Goal: Your task is to print the material below exactly as presented.

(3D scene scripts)
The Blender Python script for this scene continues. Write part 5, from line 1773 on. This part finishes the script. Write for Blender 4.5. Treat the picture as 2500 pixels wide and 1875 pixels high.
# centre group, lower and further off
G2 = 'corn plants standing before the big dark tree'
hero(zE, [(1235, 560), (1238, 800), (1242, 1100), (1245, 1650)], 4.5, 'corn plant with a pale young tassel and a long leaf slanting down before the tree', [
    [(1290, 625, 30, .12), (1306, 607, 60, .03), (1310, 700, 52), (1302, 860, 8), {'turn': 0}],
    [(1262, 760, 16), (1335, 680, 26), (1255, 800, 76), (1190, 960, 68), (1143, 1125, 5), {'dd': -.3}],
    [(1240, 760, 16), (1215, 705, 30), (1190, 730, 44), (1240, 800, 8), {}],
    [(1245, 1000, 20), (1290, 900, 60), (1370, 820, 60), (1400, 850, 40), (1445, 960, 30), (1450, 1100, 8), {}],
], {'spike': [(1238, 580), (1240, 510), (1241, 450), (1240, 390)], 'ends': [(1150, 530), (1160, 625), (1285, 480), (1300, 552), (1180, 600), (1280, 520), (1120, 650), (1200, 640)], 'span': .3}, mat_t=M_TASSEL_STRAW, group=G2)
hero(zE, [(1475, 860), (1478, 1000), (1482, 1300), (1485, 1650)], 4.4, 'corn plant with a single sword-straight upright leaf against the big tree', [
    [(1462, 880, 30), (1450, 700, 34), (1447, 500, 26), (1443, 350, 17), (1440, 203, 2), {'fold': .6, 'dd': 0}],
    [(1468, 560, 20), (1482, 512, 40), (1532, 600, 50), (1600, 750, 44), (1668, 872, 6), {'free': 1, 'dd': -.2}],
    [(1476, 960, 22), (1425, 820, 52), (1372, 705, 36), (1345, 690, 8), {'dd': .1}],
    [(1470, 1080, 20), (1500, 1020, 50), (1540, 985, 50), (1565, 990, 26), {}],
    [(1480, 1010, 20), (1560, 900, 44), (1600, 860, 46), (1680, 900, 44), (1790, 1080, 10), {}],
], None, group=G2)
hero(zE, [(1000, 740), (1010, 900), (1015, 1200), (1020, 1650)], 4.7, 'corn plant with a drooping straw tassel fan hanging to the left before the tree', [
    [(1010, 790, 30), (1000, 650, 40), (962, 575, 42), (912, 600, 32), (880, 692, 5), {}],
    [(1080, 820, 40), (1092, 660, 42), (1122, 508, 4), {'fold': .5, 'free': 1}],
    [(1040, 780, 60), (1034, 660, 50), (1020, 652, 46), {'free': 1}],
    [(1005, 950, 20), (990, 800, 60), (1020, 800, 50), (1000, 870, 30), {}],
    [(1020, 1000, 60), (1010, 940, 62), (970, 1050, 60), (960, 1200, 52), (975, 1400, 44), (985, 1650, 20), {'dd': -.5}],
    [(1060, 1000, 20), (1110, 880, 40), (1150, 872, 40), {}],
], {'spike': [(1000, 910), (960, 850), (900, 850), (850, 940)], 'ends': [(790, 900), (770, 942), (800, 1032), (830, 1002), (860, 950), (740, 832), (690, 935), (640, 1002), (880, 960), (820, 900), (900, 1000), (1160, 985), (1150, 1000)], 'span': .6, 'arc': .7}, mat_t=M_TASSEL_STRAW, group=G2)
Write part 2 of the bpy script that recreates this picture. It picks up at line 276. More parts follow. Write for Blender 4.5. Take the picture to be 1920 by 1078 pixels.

Answer to this exercise:
The Blender Python script for this scene continues. Write part 5, from line 1773 on. This part finishes the script. Write for Blender 4.5. Treat the picture as 2500 pixels wide and 1875 pixels high.
# centre group, lower and further off
G2 = 'corn plants standing before the big dark tree'
hero(zE, [(1235, 560), (1238, 800), (1242, 1100), (1245, 1650)], 4.5, 'corn plant with a pale young tassel and a long leaf slanting down before the tree', [
    [(1290, 625, 30, .12), (1306, 607, 60, .03), (1310, 700, 52), (1302, 860, 8), {'turn': 0}],
    [(1262, 760, 16), (1335, 680, 26), (1255, 800, 76), (1190, 960, 68), (1143, 1125, 5), {'dd': -.3}],
    [(1240, 760, 16), (1215, 705, 30), (1190, 730, 44), (1240, 800, 8), {}],
    [(1245, 1000, 20), (1290, 900, 60), (1370, 820, 60), (1400, 850, 40), (1445, 960, 30), (1450, 1100, 8), {}],
], {'spike': [(1238, 580), (1240, 510), (1241, 450), (1240, 390)], 'ends': [(1150, 530), (1160, 625), (1285, 480), (1300, 552), (1180, 600), (1280, 520), (1120, 650), (1200, 640)], 'span': .3}, mat_t=M_TASSEL_STRAW, group=G2)
hero(zE, [(1475, 860), (1478, 1000), (1482, 1300), (1485, 1650)], 4.4, 'corn plant with a single sword-straight upright leaf against the big tree', [
    [(1462, 880, 30), (1450, 700, 34), (1447, 500, 26), (1443, 350, 17), (1440, 203, 2), {'fold': .6, 'dd': 0}],
    [(1468, 560, 20), (1482, 512, 40), (1532, 600, 50), (1600, 750, 44), (1668, 872, 6), {'free': 1, 'dd': -.2}],
    [(1476, 960, 22), (1425, 820, 52), (1372, 705, 36), (1345, 690, 8), {'dd': .1}],
    [(1470, 1080, 20), (1500, 1020, 50), (1540, 985, 50), (1565, 990, 26), {}],
    [(1480, 1010, 20), (1560, 900, 44), (1600, 860, 46), (1680, 900, 44), (1790, 1080, 10), {}],
], None, group=G2)
hero(zE, [(1000, 740), (1010, 900), (1015, 1200), (1020, 1650)], 4.7, 'corn plant with a drooping straw tassel fan hanging to the left before the tree', [
    [(1010, 790, 30), (1000, 650, 40), (962, 575, 42), (912, 600, 32), (880, 692, 5), {}],
    [(1080, 820, 40), (1092, 660, 42), (1122, 508, 4), {'fold': .5, 'free': 1}],
    [(1040, 780, 60), (1034, 660, 50), (1020, 652, 46), {'free': 1}],
    [(1005, 950, 20), (990, 800, 60), (1020, 800, 50), (1000, 870, 30), {}],
    [(1020, 1000, 60), (1010, 940, 62), (970, 1050, 60), (960, 1200, 52), (975, 1400, 44), (985, 1650, 20), {'dd': -.5}],
    [(1060, 1000, 20), (1110, 880, 40), (1150, 872, 40), {}],
], {'spike': [(1000, 910), (960, 850), (900, 850), (850, 940)], 'ends': [(790, 900), (770, 942), (800, 1032), (830, 1002), (860, 950), (740, 832), (690, 935), (640, 1002), (880, 960), (820, 900), (900, 1000), (1160, 985), (1150, 1000)], 'span': .6, 'arc': .7}, mat_t=M_TASSEL_STRAW, group=G2)
Write part 2 of the bpy script that recreates this picture. It picks up at line 276. More parts follow. Write for Blender 4.5. Take the picture to be 1920 by 1078 pixels.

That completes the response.